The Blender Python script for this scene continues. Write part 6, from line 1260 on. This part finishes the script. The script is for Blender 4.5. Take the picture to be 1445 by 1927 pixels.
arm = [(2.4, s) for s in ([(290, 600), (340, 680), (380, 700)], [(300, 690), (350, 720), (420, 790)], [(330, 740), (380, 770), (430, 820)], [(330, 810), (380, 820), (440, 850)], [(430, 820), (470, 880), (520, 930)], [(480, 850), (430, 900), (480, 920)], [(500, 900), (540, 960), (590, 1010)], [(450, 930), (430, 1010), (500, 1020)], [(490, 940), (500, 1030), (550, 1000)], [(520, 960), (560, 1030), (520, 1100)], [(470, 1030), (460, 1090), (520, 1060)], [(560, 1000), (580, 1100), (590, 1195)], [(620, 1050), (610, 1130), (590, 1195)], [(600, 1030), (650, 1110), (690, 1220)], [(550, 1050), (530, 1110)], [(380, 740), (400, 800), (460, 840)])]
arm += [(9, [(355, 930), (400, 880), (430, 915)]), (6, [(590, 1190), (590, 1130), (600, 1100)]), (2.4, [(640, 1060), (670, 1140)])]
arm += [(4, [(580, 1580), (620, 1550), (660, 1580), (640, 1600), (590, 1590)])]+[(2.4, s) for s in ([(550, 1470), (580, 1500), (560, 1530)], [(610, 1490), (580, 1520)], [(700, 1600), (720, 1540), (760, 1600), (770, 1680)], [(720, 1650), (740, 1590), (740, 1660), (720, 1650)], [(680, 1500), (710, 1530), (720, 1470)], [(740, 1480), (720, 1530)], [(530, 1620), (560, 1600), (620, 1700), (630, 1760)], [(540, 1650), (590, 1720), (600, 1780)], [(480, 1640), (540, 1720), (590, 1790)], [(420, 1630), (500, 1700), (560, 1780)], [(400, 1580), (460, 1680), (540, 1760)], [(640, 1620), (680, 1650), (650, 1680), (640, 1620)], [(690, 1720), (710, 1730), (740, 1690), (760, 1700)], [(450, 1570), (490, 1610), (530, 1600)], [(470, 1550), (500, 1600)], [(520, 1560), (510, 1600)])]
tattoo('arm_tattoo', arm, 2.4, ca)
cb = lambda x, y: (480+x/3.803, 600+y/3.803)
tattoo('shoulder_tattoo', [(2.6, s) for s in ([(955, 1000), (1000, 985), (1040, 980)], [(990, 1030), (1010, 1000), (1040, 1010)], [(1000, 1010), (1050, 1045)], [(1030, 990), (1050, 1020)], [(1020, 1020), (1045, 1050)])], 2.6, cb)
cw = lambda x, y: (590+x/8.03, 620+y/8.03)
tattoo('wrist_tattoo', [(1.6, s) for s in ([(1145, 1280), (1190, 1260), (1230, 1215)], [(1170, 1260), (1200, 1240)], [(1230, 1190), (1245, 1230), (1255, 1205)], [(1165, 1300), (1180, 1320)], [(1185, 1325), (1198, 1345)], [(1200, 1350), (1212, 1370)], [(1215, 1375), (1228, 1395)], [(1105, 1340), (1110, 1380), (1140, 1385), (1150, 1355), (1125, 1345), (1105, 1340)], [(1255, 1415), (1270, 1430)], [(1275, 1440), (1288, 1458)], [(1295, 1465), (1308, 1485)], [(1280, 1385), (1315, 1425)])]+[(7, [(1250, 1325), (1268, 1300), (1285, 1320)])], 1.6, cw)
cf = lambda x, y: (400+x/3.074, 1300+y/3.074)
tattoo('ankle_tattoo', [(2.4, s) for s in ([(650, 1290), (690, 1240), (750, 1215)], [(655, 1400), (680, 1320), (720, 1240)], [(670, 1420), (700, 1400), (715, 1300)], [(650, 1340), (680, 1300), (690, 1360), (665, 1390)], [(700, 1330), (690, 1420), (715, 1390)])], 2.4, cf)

※

• [DIRECTIVE]
Hand back the material above in full, exactly as written.

• [WRITTEN SOLUTION]
The Blender Python script for this scene continues. Write part 6, from line 1260 on. This part finishes the script. The script is for Blender 4.5. Take the picture to be 1445 by 1927 pixels.
arm = [(2.4, s) for s in ([(290, 600), (340, 680), (380, 700)], [(300, 690), (350, 720), (420, 790)], [(330, 740), (380, 770), (430, 820)], [(330, 810), (380, 820), (440, 850)], [(430, 820), (470, 880), (520, 930)], [(480, 850), (430, 900), (480, 920)], [(500, 900), (540, 960), (590, 1010)], [(450, 930), (430, 1010), (500, 1020)], [(490, 940), (500, 1030), (550, 1000)], [(520, 960), (560, 1030), (520, 1100)], [(470, 1030), (460, 1090), (520, 1060)], [(560, 1000), (580, 1100), (590, 1195)], [(620, 1050), (610, 1130), (590, 1195)], [(600, 1030), (650, 1110), (690, 1220)], [(550, 1050), (530, 1110)], [(380, 740), (400, 800), (460, 840)])]
arm += [(9, [(355, 930), (400, 880), (430, 915)]), (6, [(590, 1190), (590, 1130), (600, 1100)]), (2.4, [(640, 1060), (670, 1140)])]
arm += [(4, [(580, 1580), (620, 1550), (660, 1580), (640, 1600), (590, 1590)])]+[(2.4, s) for s in ([(550, 1470), (580, 1500), (560, 1530)], [(610, 1490), (580, 1520)], [(700, 1600), (720, 1540), (760, 1600), (770, 1680)], [(720, 1650), (740, 1590), (740, 1660), (720, 1650)], [(680, 1500), (710, 1530), (720, 1470)], [(740, 1480), (720, 1530)], [(530, 1620), (560, 1600), (620, 1700), (630, 1760)], [(540, 1650), (590, 1720), (600, 1780)], [(480, 1640), (540, 1720), (590, 1790)], [(420, 1630), (500, 1700), (560, 1780)], [(400, 1580), (460, 1680), (540, 1760)], [(640, 1620), (680, 1650), (650, 1680), (640, 1620)], [(690, 1720), (710, 1730), (740, 1690), (760, 1700)], [(450, 1570), (490, 1610), (530, 1600)], [(470, 1550), (500, 1600)], [(520, 1560), (510, 1600)])]
tattoo('arm_tattoo', arm, 2.4, ca)
cb = lambda x, y: (480+x/3.803, 600+y/3.803)
tattoo('shoulder_tattoo', [(2.6, s) for s in ([(955, 1000), (1000, 985), (1040, 980)], [(990, 1030), (1010, 1000), (1040, 1010)], [(1000, 1010), (1050, 1045)], [(1030, 990), (1050, 1020)], [(1020, 1020), (1045, 1050)])], 2.6, cb)
cw = lambda x, y: (590+x/8.03, 620+y/8.03)
tattoo('wrist_tattoo', [(1.6, s) for s in ([(1145, 1280), (1190, 1260), (1230, 1215)], [(1170, 1260), (1200, 1240)], [(1230, 1190), (1245, 1230), (1255, 1205)], [(1165, 1300), (1180, 1320)], [(1185, 1325), (1198, 1345)], [(1200, 1350), (1212, 1370)], [(1215, 1375), (1228, 1395)], [(1105, 1340), (1110, 1380), (1140, 1385), (1150, 1355), (1125, 1345), (1105, 1340)], [(1255, 1415), (1270, 1430)], [(1275, 1440), (1288, 1458)], [(1295, 1465), (1308, 1485)], [(1280, 1385), (1315, 1425)])]+[(7, [(1250, 1325), (1268, 1300), (1285, 1320)])], 1.6, cw)
cf = lambda x, y: (400+x/3.074, 1300+y/3.074)
tattoo('ankle_tattoo', [(2.4, s) for s in ([(650, 1290), (690, 1240), (750, 1215)], [(655, 1400), (680, 1320), (720, 1240)], [(670, 1420), (700, 1400), (715, 1300)], [(650, 1340), (680, 1300), (690, 1360), (665, 1390)], [(700, 1330), (690, 1420), (715, 1390)])], 2.4, cf)